Splash Mob in Georgia
Now in its eighth year, Paddle Georgia has escorted 2,100 paddlers along 700 miles of the state's waterways.
"Last August, I spent four days scouting the Altamaha River for this year's Paddle Georgia event. In one stretch, we were visited by an otter, countless alligators, and a pair of dolphins—not to mention a zillion fiddler crabs in the marshes that flank the river as it nears the coast. That same day, we didn't see another human. There are not many rivers in Georgia where you can experience all of that in one day of paddling.

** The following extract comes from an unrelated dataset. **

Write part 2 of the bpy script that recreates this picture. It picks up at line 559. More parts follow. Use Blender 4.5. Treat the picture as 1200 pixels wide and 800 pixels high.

"The great thing about Paddle Georgia is the community that is built over the course of the week, as 300 or more people paddle together through the state's beautiful waters. Some days we feel like we're in paradise, but then we inevitably run into something—discharge from a storm drain or a riparian buffer that's been destroyed by development—that stirs everybody up. After you spend several days on a river, it becomes a part of you. When you see it defiled, it makes you angry and makes you want to do something about it.
"This June we will canoe and kayak 108 miles on south Georgia's Ohoopee and Altamaha Rivers. It might turn out to be our best trip since we began these weeklong excursions eight years ago. The Ohoopee is a blackwater river that oozes 'Old South.' It runs about 120 miles before spilling into the Altamaha River, which is Georgia's biggest river in terms of volume.
"For all its wildness, the Altamaha is fouled like no other river in Georgia—at least that I've seen. In Jesup, discharge from a paper plant has transformed it into a stinking cesspool of industrial waste that doesn't really recover until about 20 miles downstream.
"Paddle a day on a Georgia river and you can avoid these sad places, but paddle a week there and you'll eventually run into the toll humans exact on these waters. It can leave you fighting mad, but that's part of the point of Paddle Georgia—to bring about change."